公明、世論恐れ原則論回帰=譲歩巡り自民幹部対立か―政治改革
自民党は30日、政治資金規正法改正の再修正案を提示できず、月内の衆院通過を断念した。世論の批判を恐れる公明党が態度を硬化させ、パーティー券購入者の公開基準額「20万円超」から「5万円超」への引き下げなど原則論を改めて展開。どこまで譲歩するかを巡って自民幹部の間の意見が割れているためだ。
「そのまま賛同できない」。公明の山口那津男代表は30日の党会合で、自民が29日に提示した修正案では不十分だと明言。パーティー券公開基準の引き下げに加え、政策活動費の使途の明細書公開を求める「原点の要求」を改めて持ち出し、「思い切った決断を求めたい」と迫った。
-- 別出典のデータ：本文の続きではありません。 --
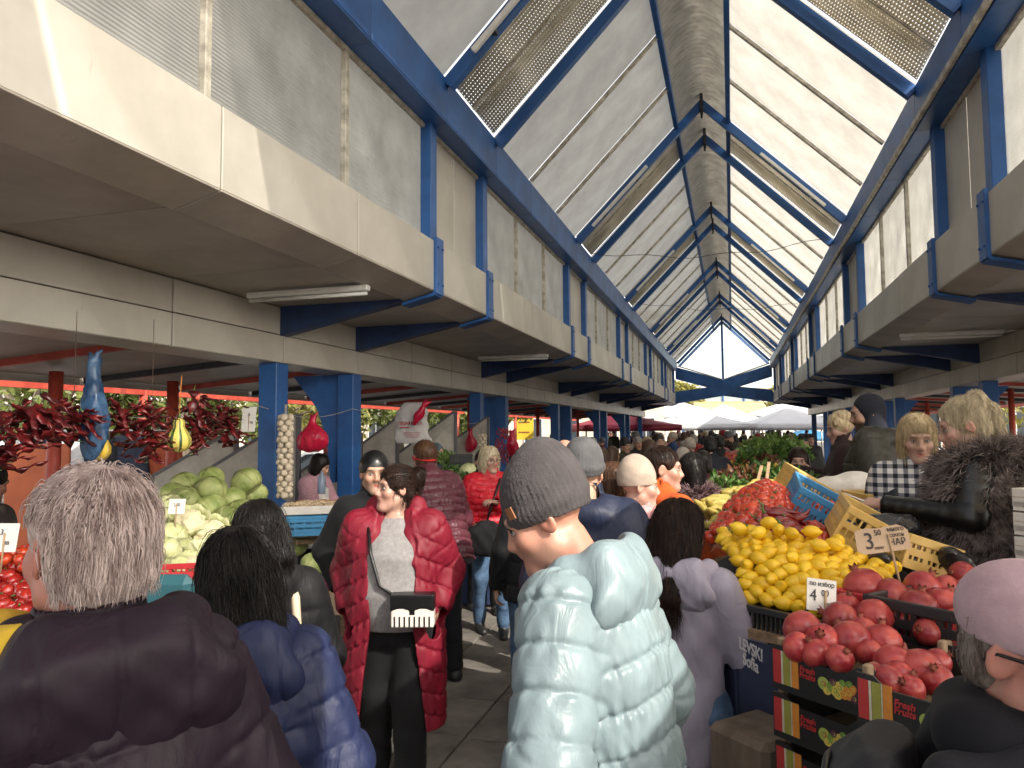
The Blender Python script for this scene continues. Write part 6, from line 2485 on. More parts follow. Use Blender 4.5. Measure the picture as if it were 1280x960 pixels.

自民は29日、(1)政活費の使途の記載事項に「年月」を追加(2)改正法施行3年後をめどに見直し―を柱とする修正案を与野党に提示。公明内には「賛成せざるを得ない」(関係者)との空気が広がったが、野党は「同じ穴のむじな」と痛烈に批判し、党本部には支持者らから抗議の電話が殺到した。これを受け、「ぎりぎりまで自民に譲歩を迫る」(党関係者)必要があると判断した。
参院で過半数を持たない自民が規正法を改正するには公明の賛成が不可欠だ。複数の交渉関係者によると、岸田文雄首相(自民総裁)は公明の要求に柔軟に応じて今国会成立を確実にし、内閣支持率の回復につなげたい考えで、森山裕総務会長らも首相の立場に理解を示しているという。
首相は日本維新の会の協力も取り付けて「幅広い合意」を演出したい意向とみられ、側近などを通じて維新への働き掛けも強めている。維新がこだわる調査研究広報滞在費(旧文書通信交通滞在費)の使途公開について今国会中に結論を得る方針に転換。政活費を「特定支出」制度に衣替えする維新案も取り込めないか模索している。維新の馬場伸幸代表は30日の記者会見で「わが党案をのむなら協議はやぶさかではない」と述べ、自民が大きく譲歩するなら採決に応じる考えを示唆した。
しかし、パーティー収入は自民の有力な資金源だ。公開基準を「5万円超」に引き下げれば名前の公表を嫌う支援者が購入をちゅうちょし、所属議員の懐を直撃しかねない。政活費は自民幹部にとって権力の源泉の一つとされ、公開が前提になれば党内統治にも影響する可能性がある。
交渉関係者によると、公明や維新の要求に前向きに応じようとしている首相に対し、麻生太郎副総裁や茂木敏充幹事長が難色を示しているという。党内では「最後は首相が山口代表と会談し、決着を図るしかない」(閣僚経験者)との声が出ている。